V : Sur l'article 23 A de la loi déférée
Cet article, qui résulte d'un amendement gouvernemental, exempte de la peine de cinq ans d'emprisonnement prévue par l'article 21 de l'ordonnance du 2 février 1945 en cas d'aide directe ou indirecte à l'entrée ou au séjour irrégulier d'un étranger les ascendants ou descendants et le conjoint (sauf en cas de séparation de corps ou d'autorisation de résider séparément) de l'étranger tout en permettant de poursuivre ces proches pour complicité d'entrée et de séjour irrégulier, cette entrée et/ou ce séjour étant punis par l'article 19 de l'ordonnance d'un an d'emprisonnement.
En refusant d'adopter un amendement qui exemptait identiquement les frères et s urs et le concubin ou la concubine, le législateur a entaché la loi déférée d'une rupture manifeste d'égalité devant la loi pénale : à l'évidence, ces personnes, tout aussi proches de l'étranger que celles qui sont exemptées par la loi déférée, ont à son égard le même devoir de solidarité familiale (par exemple, lorsque le foyer de concubins a des enfants) et doivent donc bénéficier de la même exception à la sanction en cause.
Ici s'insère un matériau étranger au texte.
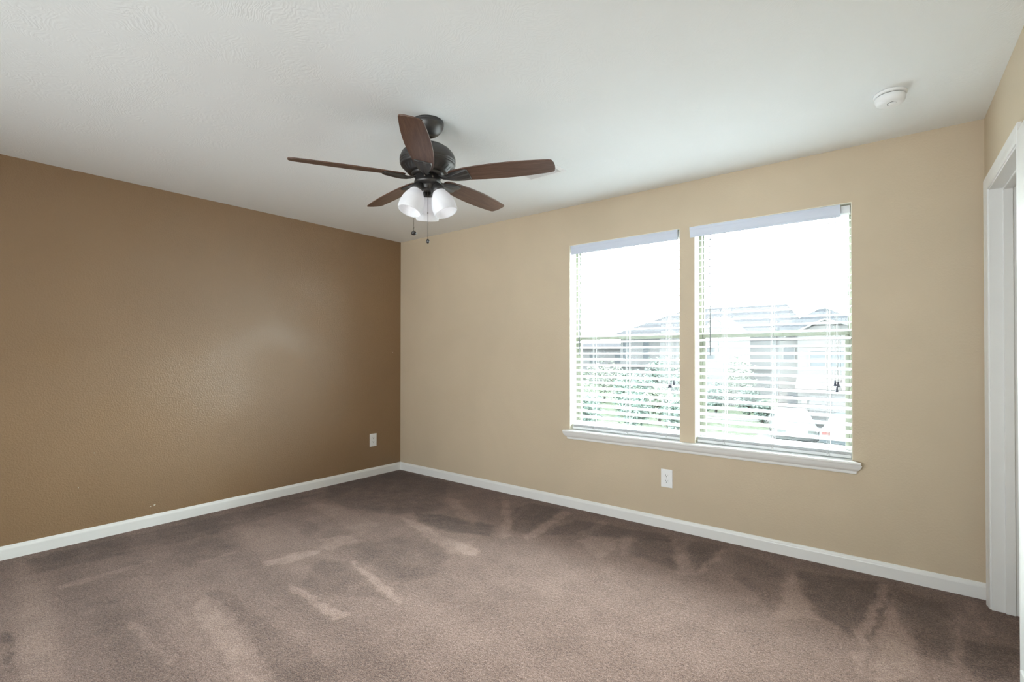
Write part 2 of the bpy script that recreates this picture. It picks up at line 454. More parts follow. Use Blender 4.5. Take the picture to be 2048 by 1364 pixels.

Au surplus, l'immunité familiale qui existe d'ores et déjà en cas d'hébergement d'un proche parent criminel s'applique aussi aux frères et s urs. Le devoir d'humanité revendiqué par le garde des sceaux lors de la défense de son amendement ne se laisse ainsi diviser ni proche parent par proche parent ni infraction par infraction. Le caractère discriminatoire de la disposition déférée n'en est que plus clairement établi.
C'est pour l'ensemble de ces raisons que les députés soussignés ont l'honneur de vous demander, en application du deuxième alinéa de l'article 61 de la Constitution, de déclarer non conforme à celle-ci la loi qui vous est déférée, et en particulier les articles 1er, 7, 7 quater, 12, 16, 18 et 23 A.
Nous vous prions d'agréer, Monsieur le président, Madame et Messieurs les conseillers, l'expression de notre haute considération.